Researchers surveyed parents of young children (ages 1.5-5), asking about their technology habits and parenting approaches.
Sure enough, they found that monitoring screen time correlates with an increase in the child’s technology use.
That is: when parents reward children with extra screen time, those children use more screens. Ditto parents who punish with reduced screen time. Ditto parents who simply keep track of their child’s screen time.
YIKES.
What’s a Parent to Do?
As is so often true, our behavior points the way. Parents who use screens less often in front of their children model the behavior they want to see. Result: less screen time.

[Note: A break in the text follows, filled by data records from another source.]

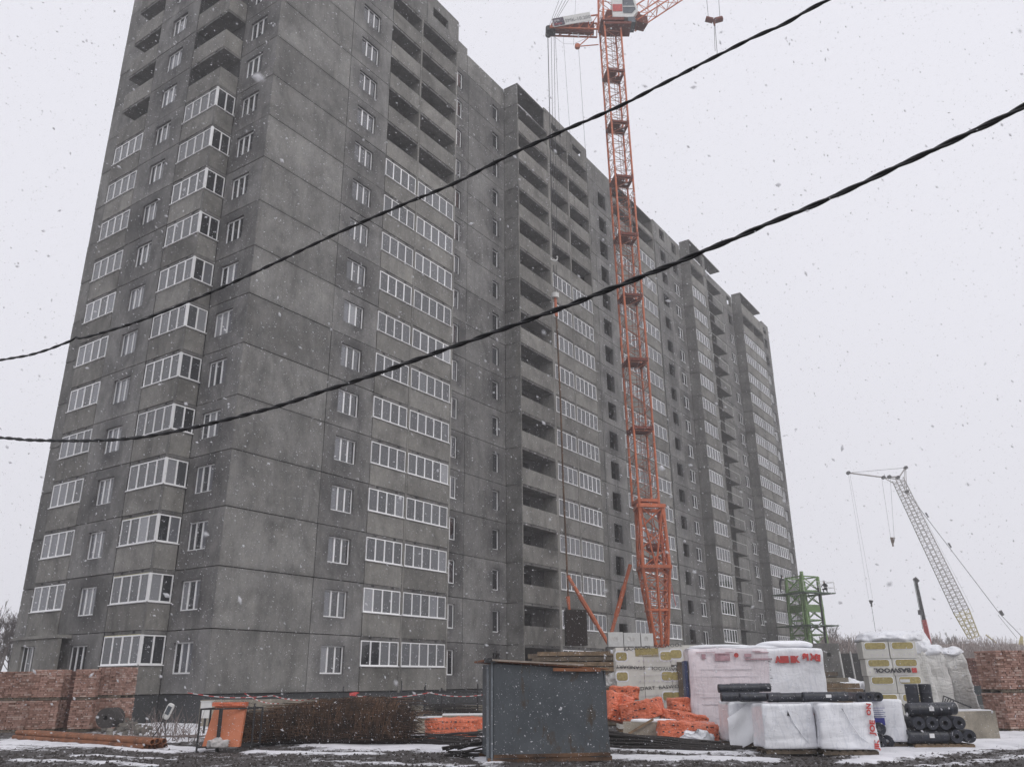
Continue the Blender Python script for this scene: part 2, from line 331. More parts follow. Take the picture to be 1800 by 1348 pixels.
# ================================================================== THE APARTMENT BUILDING
BLD = empty('apartment_building', (0, 0, 0), label='unfinished grey concrete panel apartment tower with white balcony glazing behind the orange tower crane', cat='apartment building')
NF = 17
_cache = {}
def face_xf(face, u, z):
    k, off = face
    return ((u, off, z), (0, 0, 0)) if k == 'R' else ((off, u, z), (0, 0, -PI / 2))
def panel(face, u0, u1, z0, z1, hole=None, mat='conc', name='wall_panel', th=0.26, g=0.023, kind=None):
    if hole: uc = (hole[0] + hole[1]) / 2; zc = (hole[2] + hole[3]) / 2
    else: uc = (u0 + u1) / 2; zc = (z0 + z1) / 2
    sg = 1 if face[0] == 'R' else -1
    a, b_ = sorted((sg * (u0 + g - uc), sg * (u1 - g - uc))); c, d = z0 + g - zc, z1 - g - zc
    hl = None
    if hole:
        h0, h1 = sorted((sg * (hole[0] - uc), sg * (hole[1] - uc))); hl = (h0, h1, hole[2] - zc, hole[3] - zc)
    key = tuple(round(q, 3) for q in (a, b_, c, d, th)) + (tuple(round(q, 3) for q in hl) if hl else ()) + (mat,)
    if key not in _cache:
        mb = MB()
        if not hl: mb.box((a, 0, c), (b_, th, d))
        else:
            h0, h1, v0, v1 = hl
            O = [(a, c), (b_, c), (b_, d), (a, d)]; I = [(h0, v0), (h1, v0), (h1, v1), (h0, v1)]
            vs = [(x, 0, z) for x, z in O] + [(x, 0, z) for x, z in I] + [(x, th, z) for x, z in O] + [(x, th, z) for x, z in I]; fs = []
            for i in range(4):
                j = (i + 1) % 4
                fs += [(i, j, 4 + j, 4 + i), (8 + j, 8 + i, 12 + i, 12 + j), (j, i, 8 + i, 8 + j), (4 + i, 4 + j, 12 + j, 12 + i)]
            mb.add(vs, fs)
        _cache[key] = mb.mesh(name, M[mat])
    loc, rot = face_xf(face, uc, zc)
    j = R0.uniform(-0.012, 0.012)        # panels never sit perfectly in line
    loc = (loc[0], loc[1] + j, loc[2]) if face[0] == 'R' else (loc[0] + j, loc[1], loc[2])
    return inst(name, _cache[key], BLD, loc, rot, kind=kind)
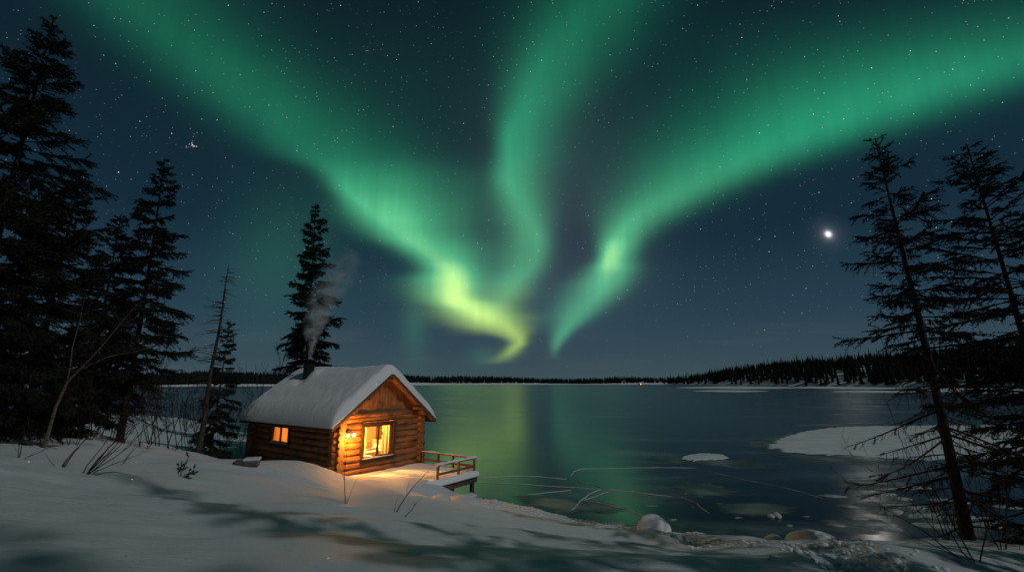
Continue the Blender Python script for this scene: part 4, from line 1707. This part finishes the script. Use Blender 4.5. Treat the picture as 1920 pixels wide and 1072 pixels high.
    for P, rr in lines:
        for _ in range(90):
            q = rng.uniform(.35, 1) * (len(P) - 1)
            k = min(int(q), len(P) - 2)
            b = P[k].lerp(P[k + 1], q - k)
            ax = (P[k + 1] - P[k]).normalized()
            d = (ax * rng.uniform(.3, 1) + ax.cross(Vector((rng.gauss(0, 1), rng.gauss(0, 1), rng.gauss(0, 1)))).normalized()).normalized()
            w = d.cross(Vector((rng.gauss(0, 1), rng.gauss(0, 1), 1))).normalized() * .005
            V += [b - w, b + w, b + d * .045]
    mb.add(np.array([tuple(v) for v in V]), np.arange(len(V)).reshape(-1, 3))
    mb.build('needles', M['needles'], t)


bare_plants()


# ------------------------------------------------------------------ snow covered stones, floes, cracks on the lake
def boulder(name, px, py, y, rx, ry, rz, label, cat, seed, mat='snow', group=None, rough=.13):
    rng = random.Random(seed)
    p = at(px, py, y)
    g = max(ground(p.x, y), LAKE)
    n, m = 28, 16
    V, Fc = [], []
    off = Vector((rng.uniform(0, 50), rng.uniform(0, 50), rng.uniform(0, 50)))
    for i in range(m):
        ph = math.pi * (i / (m - 1)) * .5 * 1.25
        for j in range(n):
            a = j / n * 2 * math.pi
            d = Vector((math.sin(ph) * math.cos(a), math.sin(ph) * math.sin(a), math.cos(ph)))
            k = 1 + rough * mnoise.noise(d * 1.3 + off) + rough * .4 * mnoise.noise(d * 4 + off)
            zz = d.z if d.z > 0 else d.z * .8
            V.append((d.x * rx * k, d.y * ry * k, zz * rz * k))
    for i in range(m - 1):
        for j in range(n):
            jn = (j + 1) % n
            Fc.append((i * n + j, (i + 1) * n + j, (i + 1) * n + jn, i * n + jn))
    o = MB().add(V, Fc, 0, True).build(name, M[mat], None, (p.x, y, g - .04))
    o.rotation_euler = (0, 0, rng.uniform(-.4, .4))
    return tag(o, label, cat, group)


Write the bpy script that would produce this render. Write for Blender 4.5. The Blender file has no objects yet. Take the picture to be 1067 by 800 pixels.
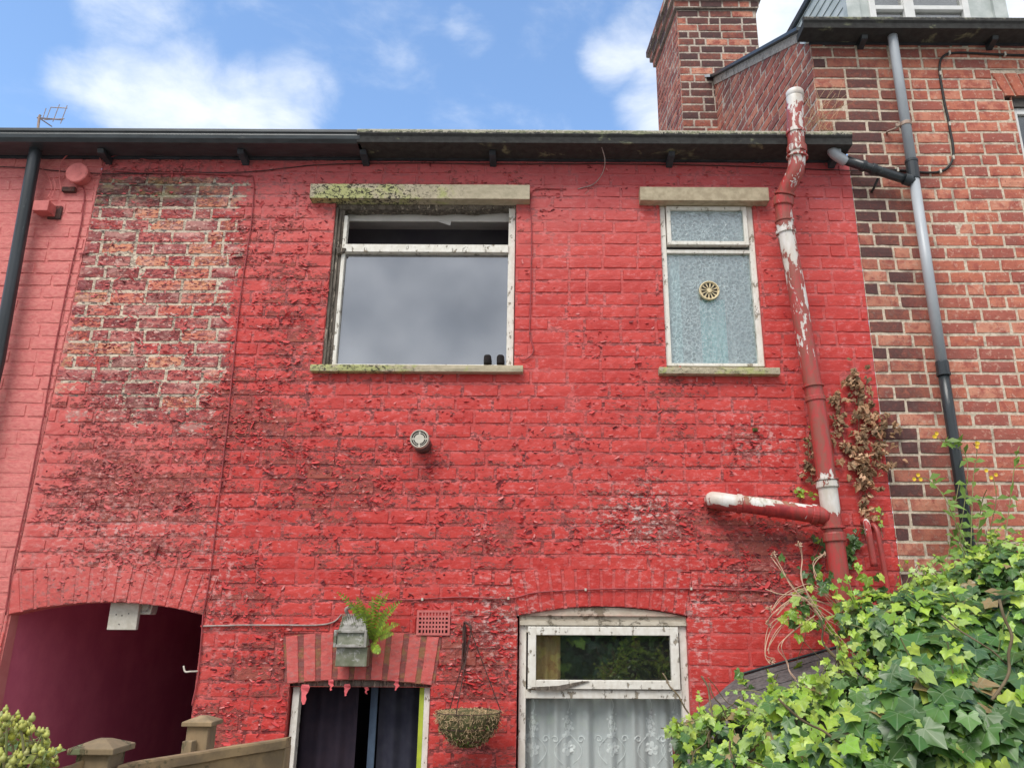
import bpy, math, random
from mathutils import Vector, Matrix, noise
random.seed(7)
PI = math.pi
C = bpy.context.scene.collection
# ------------------------------------------------------------------ camera geometry (pixels of the 1067x800 photo)
F, PPX, PPY = 821.0, 562.0, 400.0
TH = math.atan(250 / F); CT, ST = math.cos(TH), math.sin(TH)
D, H = 4.87, 2.35
SK = -.1014                             # the flank wall and chimney run back slightly askew
RHO = math.radians(0.3); CR, SR = math.cos(RHO), math.sin(RHO)
def P(x, y, Y=0.0):
    dx, dy = x - PPX, y - PPY
    dx, dy = dx * CR + dy * SR, -dx * SR + dy * CR
    u, v = dx / F, -dy / F
    dy_, dz_ = CT - v * ST, ST + v * CT
    t = (Y + D) / dy_
    return Vector((u * t, Y, H + dz_ * t))
def px(p):
    X, Y, Z = p[0], p[1] + D, p[2] - H
    zc = Y * CT + Z * ST; yc = -Y * ST + Z * CT
    dx, dy = F * X / zc, -F * yc / zc
    return PPX + dx * CR - dy * SR, PPY + dx * SR + dy * CR
def direc(x, y):
    return (P(x, y, 0) - Vector((0, -D, H))).normalized()
# ------------------------------------------------------------------ mesh builder
class MB:
    def __init__(s): s.v = []; s.f = []; s.a = []; s.b = []; s.m = []
    def add(s, vs, fs, a=(0,0,0,0), b=(0,0,0,0), mi=0):
        o = len(s.v); s.v += [tuple(v) for v in vs]
        s.a += [a if not callable(a) else a(v) for v in vs]
        s.b += [b if not callable(b) else b(v) for v in vs]
        s.f += [tuple(i + o for i in f) for f in fs]; s.m += [mi] * len(fs)
    def build(s, name, mats, parent=None, smooth=False, bevel=0, attrs=False, tag=None):
        me = bpy.data.meshes.new(name); me.from_pydata(s.v, [], s.f); me.update()
        if not isinstance(mats, (list, tuple)): mats = [mats]
        for m in mats: me.materials.append(m)
        if len(mats) > 1: me.polygons.foreach_set('material_index', s.m)
        if smooth: me.polygons.foreach_set('use_smooth', [True] * len(me.polygons))
        if attrs:
            for nm, arr in (('att', s.a), ('att2', s.b)):
                at = me.attributes.new(nm, 'FLOAT_COLOR', 'POINT')
                at.data.foreach_set('color', [c for v in arr for c in v])
        o = bpy.data.objects.new(name, me); C.objects.link(o)
        if parent: o.parent = parent; o.matrix_parent_inverse = parent_inv(parent)
        if bevel:
            m = o.modifiers.new('bevel', 'BEVEL'); m.width = bevel; m.segments = 2; m.limit_method = 'ANGLE'
        if tag: settag(o, *tag)
        return o
def parent_inv(p):
    return Matrix.Translation(p.location).inverted() if p.type == 'EMPTY' else Matrix.Identity(4)
def settag(o, label=None, cat=None, group=None, kind=None):
    if label: o['label'] = label
    if cat: o['category'] = cat
    if group: o['group'] = group
    if kind: o['kind'] = kind
    return o
def empty(name, loc, label, cat, group=None):
    o = bpy.data.objects.new(name, None); C.objects.link(o); o.location = loc
    o.empty_display_size = .1
    return settag(o, label, cat, group)
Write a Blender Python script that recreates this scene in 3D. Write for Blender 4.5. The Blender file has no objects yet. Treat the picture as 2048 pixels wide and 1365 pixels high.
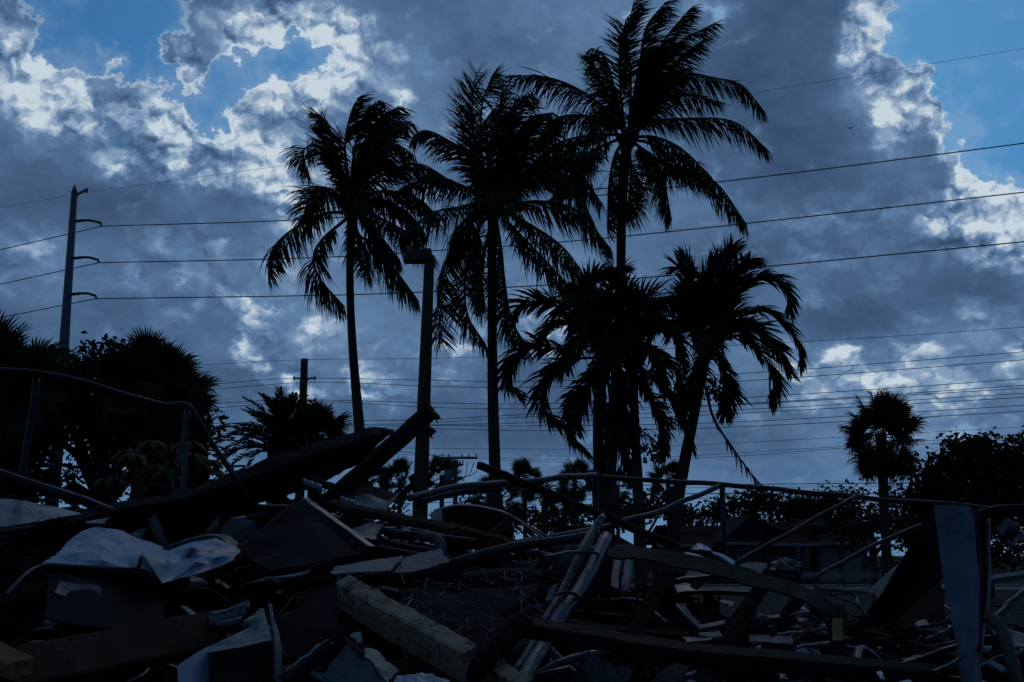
import bpy, bmesh, math, random
from mathutils import Vector, Matrix, noise as mnoise

# ------------------------------------------------------------------ camera, sky, sun, exposure
scene = bpy.context.scene
COL = scene.collection
R = math.radians
CAM_H = 1.65
PITCH = R(9.5)
FPX = 2560.0            # focal length in pixels of a 2048 pixel wide picture
cam_data = bpy.data.cameras.new('camera')
cam = bpy.data.objects.new('camera', cam_data)
COL.objects.link(cam)
cam.location = (0, 0, CAM_H)
cam.rotation_euler = (R(90) + PITCH, 0, 0)
cam_data.sensor_width = 36.0
cam_data.lens = 36.0 * FPX / 2048.0
cam_data.clip_start = 0.05
cam_data.clip_end = 6000
scene.camera = cam
scene.view_settings.view_transform = 'Standard'
scene.view_settings.look = 'None'
scene.view_settings.exposure = -0.5
scene.view_settings.gamma = 1.0
scene.cycles.use_adaptive_sampling = True
scene.cycles.adaptive_threshold = 0.02
scene.cycles.adaptive_min_samples = 6
scene.cycles.max_bounces = 3
scene.cycles.transparent_max_bounces = 8

FW = Vector((0, math.cos(PITCH), math.sin(PITCH)))
UP = Vector((0, -math.sin(PITCH), math.cos(PITCH)))


def ray(px, py):
    return FW + Vector((1, 0, 0)) * ((px - 1024) / FPX) + UP * ((682.5 - py) / FPX)


def P(px, py, d):
    """World point seen at a pixel of the 2048 x 1365 photograph, d metres in front (along +Y)."""
    r = ray(px, py)
    return Vector((0, 0, CAM_H)) + r * (d / r.y)


def azel(px, py):
    r = ray(px, py).normalized()
    return math.degrees(math.atan2(r.x, r.y)), math.degrees(math.asin(r.z))


SUN_EL, SUN_AZ = 36.0, 9.0       # behind the big cloud, above the frame
world = bpy.data.worlds.new('World')
scene.world = world
world.use_nodes = True
wt = world.node_tree
wt.nodes.clear()


class G:
    """tiny expression helper for node trees"""
    def __init__(s, tree):
        s.t = tree

    def node(s, typ, **kw):
        n = s.t.nodes.new(typ)
        for k, v in kw.items():
            setattr(n, k, v)
        return n

    def put(s, sock, v):
        if isinstance(v, bpy.types.NodeSocket):
            s.t.links.new(v, sock)
        elif v is not None:
            sock.default_value = v

    def m(s, op, a, b=None, c=None, clamp=False):
        n = s.node('ShaderNodeMath', operation=op, use_clamp=clamp)
        for i, v in enumerate((a, b, c)):
            s.put(n.inputs[i], v)
        return n.outputs[0]

    def v(s, op, a, b=None, c=None):
        n = s.node('ShaderNodeVectorMath', operation=op)
        for i, w in enumerate((a, b, c)):
            s.put(n.inputs[i], w)
        return n.outputs['Value'] if op in ('LENGTH', 'DISTANCE', 'DOT_PRODUCT') else n.outputs[0]

    def ss(s, x, lo, hi, a=0.0, b=1.0, kind='SMOOTHSTEP'):
        n = s.node('ShaderNodeMapRange', interpolation_type=kind)
        s.put(n.inputs['Value'], x)
        n.inputs['From Min'].default_value = lo
        n.inputs['From Max'].default_value = hi
        n.inputs['To Min'].default_value = a
        n.inputs['To Max'].default_value = b
        return n.outputs[0]

    def noise(s, vec, scale, detail=6, rough=0.55, dist=0.0, color=False, dim='2D', kind=None):
        n = s.node('ShaderNodeTexNoise', noise_dimensions=dim)
        if kind:
            n.noise_type = kind
        s.put(n.inputs['Vector'], vec)
        n.inputs['Scale'].default_value = scale
        n.inputs['Detail'].default_value = detail
        n.inputs['Roughness'].default_value = rough
        n.inputs['Distortion'].default_value = dist
        return n.outputs['Color'] if color else n.outputs[0]

    def voro(s, vec, scale, detail=3, rough=0.5, smooth=0.6):
        n = s.node('ShaderNodeTexVoronoi', voronoi_dimensions='2D', feature='F1')
        s.put(n.inputs['Vector'], vec)
        n.inputs['Scale'].default_value = scale
        n.inputs['Detail'].default_value = detail
        n.inputs['Roughness'].default_value = rough
        return n.outputs['Distance']

    def mix(s, f, a, b, blend='MIX'):
        n = s.node('ShaderNodeMix', data_type='RGBA', blend_type=blend)
        s.put(n.inputs[0], f)
        s.put(n.inputs[6], a)
        s.put(n.inputs[7], b)
        return n.outputs[2]

    def ramp(s, f, stops):
        n = s.node('ShaderNodeValToRGB')
        cr = n.color_ramp
        while len(cr.elements) < len(stops):
            cr.elements.new(0.5)
        for e, (p, c) in zip(cr.elements, stops):
            e.position = p
            e.color = (*c, 1) if len(c) == 3 else c
        s.put(n.inputs[0], f)
        return n.outputs[0]


g = G(wt)
tc = g.node('ShaderNodeTexCoord')
sep = g.node('ShaderNodeSeparateXYZ')
wt.links.new(tc.outputs['Generated'], sep.inputs[0])
az = g.m('MULTIPLY', g.m('ARCTAN2', sep.outputs[0], sep.outputs[1]), 57.29578)
el = g.m('MULTIPLY', g.m('ARCSINE', sep.outputs[2]), 57.29578)
comb = g.node('ShaderNodeCombineXYZ')
wt.links.new(az, comb.inputs[0])
wt.links.new(el, comb.inputs[1])
p0 = comb.outputs[0]
# clouds get flatter and smaller towards the horizon
stretch = g.m('MULTIPLY_ADD', g.m('LOGARITHM', g.m('ADD', g.m('MAXIMUM', el, -2.0), 3.5), math.e), 5.0, el)
comb2 = g.node('ShaderNodeCombineXYZ')
wt.links.new(az, comb2.inputs[0])
wt.links.new(stretch, comb2.inputs[1])
pn = comb2.outputs[0]

warp = g.v('SUBTRACT', g.noise(pn, 0.22, 3, 0.55, color=True), (0.5, 0.5, 0.5))
warp2 = g.v('SUBTRACT', g.noise(pn, 0.9, 4, 0.6, color=True), (0.5, 0.5, 0.5))
p1 = g.v('MULTIPLY_ADD', warp, (2.6, 2.2, 0.0), p0)
p1 = g.v('MULTIPLY_ADD', warp2, (2.4, 2.2, 0.0), p1)
p2 = g.v('MULTIPLY_ADD', warp, (1.2, 1.0, 0.0), p0)
p2 = g.v('MULTIPLY_ADD', warp2, (1.8, 1.6, 0.0), p2)


def blobs(pos, items):
    acc = None
    for (px, py, rx, ry, amp) in items:
        a, e = azel(px, py)
        sx, sy = 47.0 / rx, 47.0 / ry
        q = g.v('MULTIPLY_ADD', pos, (sx, sy, 0.0), (-a * sx, -e * sy, 0.0))
        f = g.ss(g.v('LENGTH', q), 0.0, 1.6, amp, 0.0)
        acc = f if acc is None else g.m('ADD', acc, f)
    return acc


HOLES = [  # patches of clear blue (negative) and loose cloud puffs inside them (positive)
    (130, 40, 150, 95, -1.3), (270, 30, 150, 65, -1.2), (250, 110, 120, 45, -0.8),
    (440, 165, 130, 58, -1.2), (565, 125, 125, 55, -1.3), (330, 175, 60, 36, -0.6), (630, 100, 60, 40, -0.5),
    (425, 240, 50, 40, -1.2), (350, 205, 40, 22, -0.3), (270, 225, 30, 18, -0.4),
    (1960, 60, 190, 130, -1.6), (2030, 210, 120, 130, -1.4), (2090, 330, 110, 110, -1.2), (1825, 70, 70, 90, -0.9), (1965, 300, 60, 60, -0.6),
    (235, 97, 34, 18, 1.0), (330, 85, 50, 26, 1.3), (375, 125, 36, 40, 1.5), (15, 60, 45, 40, 1.2),
    (250, 165, 95, 36, 0.5), (470, 40, 110, 55, 0.9), (600, 45, 120, 60, 0.5),
    (30, 160, 90, 60, 0.7), (1720, 200, 90, 150, 0.5), (1845, 215, 55, 50, 1.1), (1960, 420, 90, 70, 0.6),
    (500, 215, 40, 30, 0.3), (640, 190, 90, 40, 0.7),
]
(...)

This finding holds true especially for screens at mealtimes.
The best advice we’ve got so far: if you don’t want your children to obsesses over their tables, avoid monitoring screen time.
Several Caveats
First, given the survey methodology, the study can find correlation, but can’t conclude causation.
Second, the nitty-gritty gets complicated. The research team kept track of multiple variables: mothers’ behavior vs. fathers’ behavior; screen time on week days vs. screen time on weekends. To understand the specific connections, click the link above.
Third, this study focused short-term correlations with very young children. We simply don’t know about older children. Who knows: teens forbidden from playing Minecraft more than 3 hours a day might just play less Minecraft.
Finally, I think research about bright screens before sleep is well-established enough to be worth a reminder here. Blue light from computer screens can muddle melatonin onset, and thereby interfere with sleep. In this case in particular, we should model healthy screen behavior.